In 2009, a two stage review of the workers’ compensation legislation in Western Australia was initiated. The first stage of the review was completed in 2011 with amendments made to the Workers’ Compensation and Injury Management Act 1981 (Act). The second stage of the review, proposed in 2009, was to develop a ‘new’ workers’ compensation Act.

In June 2014, WorkCover WA released a report containing 171 recommendations for inclusion in the new Act.

While the Government proposed the drafting of a Bill, it did not eventuate and no finalised Bill was provided to the public for comment or introduced to Parliament.

Now, seven years after the first stage of the review, the Government has now approved the drafting of a Bill to amend the Act. The extent to which the proposed bill will incorporate the recommendations from the 2014 report is unclear.

As to the reasoning behind the further review, Commerce and Industrial Relations Minister Bill Johnston says that the current Act:

has only been amended on a piecemeal basis since it was adopted in 1981, and it’s unwieldy for stakeholders who use and apply it’.

Following the recent enactment of the Motor Vehicle (Catastrophic Injuries) Act 2016 in July 2016, which introduced lifetime care and support for people catastrophically injured in motor vehicle accidents, one of the main proposed amendments to the WA workers’ compensation legislation, referred to in the media statement of 15 February 2018, is to implement lifetime care and support arrangements for catastrophically injured workers.

A public consultation will occur before the draft Bill is introduced into State Parliament. At this stage, there is no timeframe provided.

This will be the second workers’ compensation amendment Bill to be introduced to Parliament by the McGowan Labor Government since it was elected in March 2017. On 1 November 2017, the Workers’ Compensation and Injury Management Amendment Bill 2017 (WA) was introduced into the Legislative Assembly. The draft Bill is currently before Parliament.

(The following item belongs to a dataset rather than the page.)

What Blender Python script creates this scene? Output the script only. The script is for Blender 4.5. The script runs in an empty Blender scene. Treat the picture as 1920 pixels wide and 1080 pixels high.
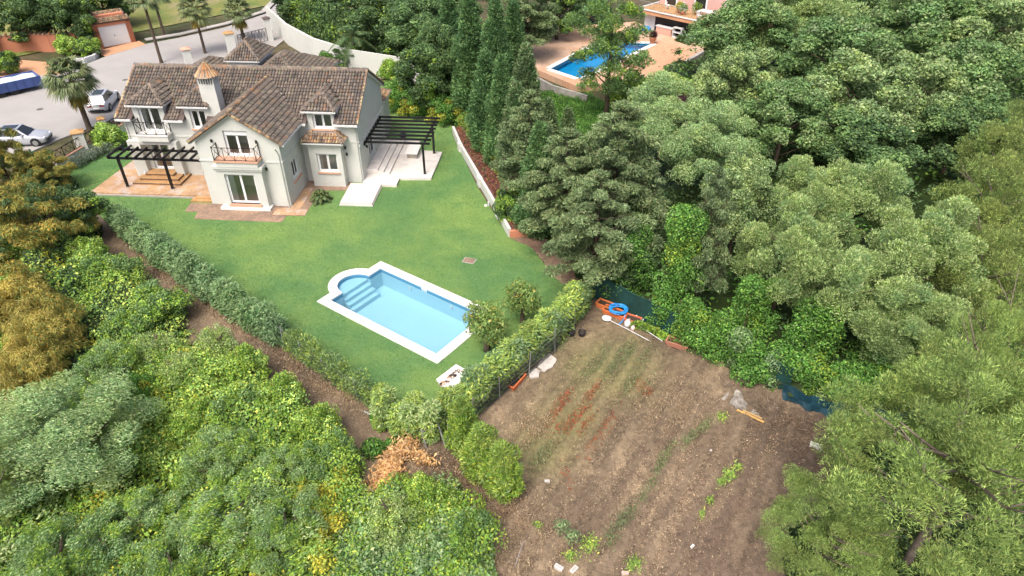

Not all of the recommendations in the 2014 report were adopted in this Bill; for example, the recommendation that the entitlement of a dependent to redeem a claim where a worker dies, but the death is not the result of the compensable injury, be discontinued. The government clearly does not feel bound by the recommendations in 2014 report, notwithstanding the extensive consultation that preceded it, and the impact of the proposed bill will no doubt require careful consideration when it is published.